**Given problem:** Transcribe every line exactly. Leave the pictures behind.

**Collected data:**
※ ※ ※

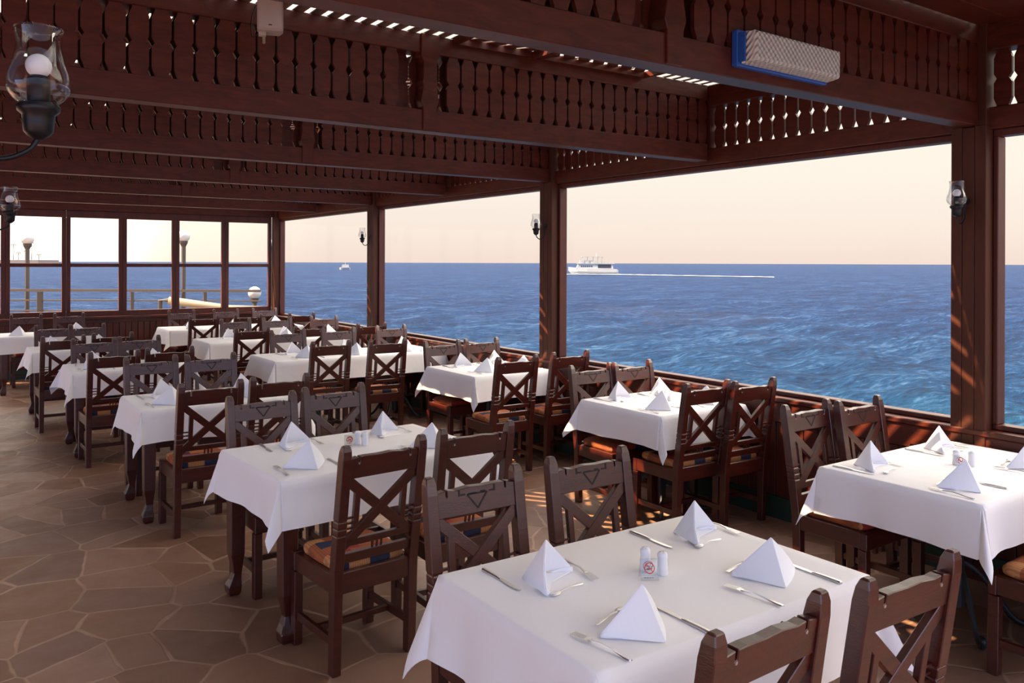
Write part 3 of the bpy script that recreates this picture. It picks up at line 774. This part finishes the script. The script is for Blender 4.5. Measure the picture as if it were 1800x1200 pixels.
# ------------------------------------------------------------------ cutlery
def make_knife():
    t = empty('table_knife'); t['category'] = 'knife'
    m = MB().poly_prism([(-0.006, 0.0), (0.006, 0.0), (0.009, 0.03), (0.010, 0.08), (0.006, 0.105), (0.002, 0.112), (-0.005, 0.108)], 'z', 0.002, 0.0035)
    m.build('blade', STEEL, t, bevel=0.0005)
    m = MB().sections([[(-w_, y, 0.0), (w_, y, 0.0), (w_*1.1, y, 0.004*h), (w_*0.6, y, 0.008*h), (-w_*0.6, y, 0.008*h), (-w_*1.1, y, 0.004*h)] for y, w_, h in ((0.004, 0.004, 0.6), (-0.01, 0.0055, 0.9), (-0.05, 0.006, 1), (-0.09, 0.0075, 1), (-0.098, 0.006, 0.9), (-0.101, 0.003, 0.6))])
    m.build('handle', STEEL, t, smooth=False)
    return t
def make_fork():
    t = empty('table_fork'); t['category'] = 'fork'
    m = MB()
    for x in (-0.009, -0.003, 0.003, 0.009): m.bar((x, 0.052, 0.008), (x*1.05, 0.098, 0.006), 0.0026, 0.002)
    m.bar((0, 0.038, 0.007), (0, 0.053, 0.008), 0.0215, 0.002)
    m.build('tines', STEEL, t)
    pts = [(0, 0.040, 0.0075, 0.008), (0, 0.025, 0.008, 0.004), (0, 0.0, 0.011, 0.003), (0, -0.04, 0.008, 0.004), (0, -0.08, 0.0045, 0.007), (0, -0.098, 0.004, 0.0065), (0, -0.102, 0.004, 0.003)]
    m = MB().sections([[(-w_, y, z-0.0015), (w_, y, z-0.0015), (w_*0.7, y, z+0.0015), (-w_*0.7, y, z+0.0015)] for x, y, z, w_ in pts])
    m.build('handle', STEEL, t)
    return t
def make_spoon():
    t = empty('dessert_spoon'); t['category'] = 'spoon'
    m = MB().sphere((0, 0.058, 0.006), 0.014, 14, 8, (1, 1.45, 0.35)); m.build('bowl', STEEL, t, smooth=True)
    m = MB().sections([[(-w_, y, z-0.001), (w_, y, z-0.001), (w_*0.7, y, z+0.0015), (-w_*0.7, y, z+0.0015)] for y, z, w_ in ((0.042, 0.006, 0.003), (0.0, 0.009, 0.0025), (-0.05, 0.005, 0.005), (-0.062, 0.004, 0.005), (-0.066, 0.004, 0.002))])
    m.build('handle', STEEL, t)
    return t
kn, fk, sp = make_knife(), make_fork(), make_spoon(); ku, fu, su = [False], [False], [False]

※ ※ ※

**Output:**
Write part 3 of the bpy script that recreates this picture. It picks up at line 774. This part finishes the script. The script is for Blender 4.5. Measure the picture as if it were 1800x1200 pixels.
# ------------------------------------------------------------------ cutlery
def make_knife():
    t = empty('table_knife'); t['category'] = 'knife'
    m = MB().poly_prism([(-0.006, 0.0), (0.006, 0.0), (0.009, 0.03), (0.010, 0.08), (0.006, 0.105), (0.002, 0.112), (-0.005, 0.108)], 'z', 0.002, 0.0035)
    m.build('blade', STEEL, t, bevel=0.0005)
    m = MB().sections([[(-w_, y, 0.0), (w_, y, 0.0), (w_*1.1, y, 0.004*h), (w_*0.6, y, 0.008*h), (-w_*0.6, y, 0.008*h), (-w_*1.1, y, 0.004*h)] for y, w_, h in ((0.004, 0.004, 0.6), (-0.01, 0.0055, 0.9), (-0.05, 0.006, 1), (-0.09, 0.0075, 1), (-0.098, 0.006, 0.9), (-0.101, 0.003, 0.6))])
    m.build('handle', STEEL, t, smooth=False)
    return t
def make_fork():
    t = empty('table_fork'); t['category'] = 'fork'
    m = MB()
    for x in (-0.009, -0.003, 0.003, 0.009): m.bar((x, 0.052, 0.008), (x*1.05, 0.098, 0.006), 0.0026, 0.002)
    m.bar((0, 0.038, 0.007), (0, 0.053, 0.008), 0.0215, 0.002)
    m.build('tines', STEEL, t)
    pts = [(0, 0.040, 0.0075, 0.008), (0, 0.025, 0.008, 0.004), (0, 0.0, 0.011, 0.003), (0, -0.04, 0.008, 0.004), (0, -0.08, 0.0045, 0.007), (0, -0.098, 0.004, 0.0065), (0, -0.102, 0.004, 0.003)]
    m = MB().sections([[(-w_, y, z-0.0015), (w_, y, z-0.0015), (w_*0.7, y, z+0.0015), (-w_*0.7, y, z+0.0015)] for x, y, z, w_ in pts])
    m.build('handle', STEEL, t)
    return t
def make_spoon():
    t = empty('dessert_spoon'); t['category'] = 'spoon'
    m = MB().sphere((0, 0.058, 0.006), 0.014, 14, 8, (1, 1.45, 0.35)); m.build('bowl', STEEL, t, smooth=True)
    m = MB().sections([[(-w_, y, z-0.001), (w_, y, z-0.001), (w_*0.7, y, z+0.0015), (-w_*0.7, y, z+0.0015)] for y, z, w_ in ((0.042, 0.006, 0.003), (0.0, 0.009, 0.0025), (-0.05, 0.005, 0.005), (-0.062, 0.004, 0.005), (-0.066, 0.004, 0.002))])
    m.build('handle', STEEL, t)
    return t
kn, fk, sp = make_knife(), make_fork(), make_spoon(); ku, fu, su = [False], [False], [False]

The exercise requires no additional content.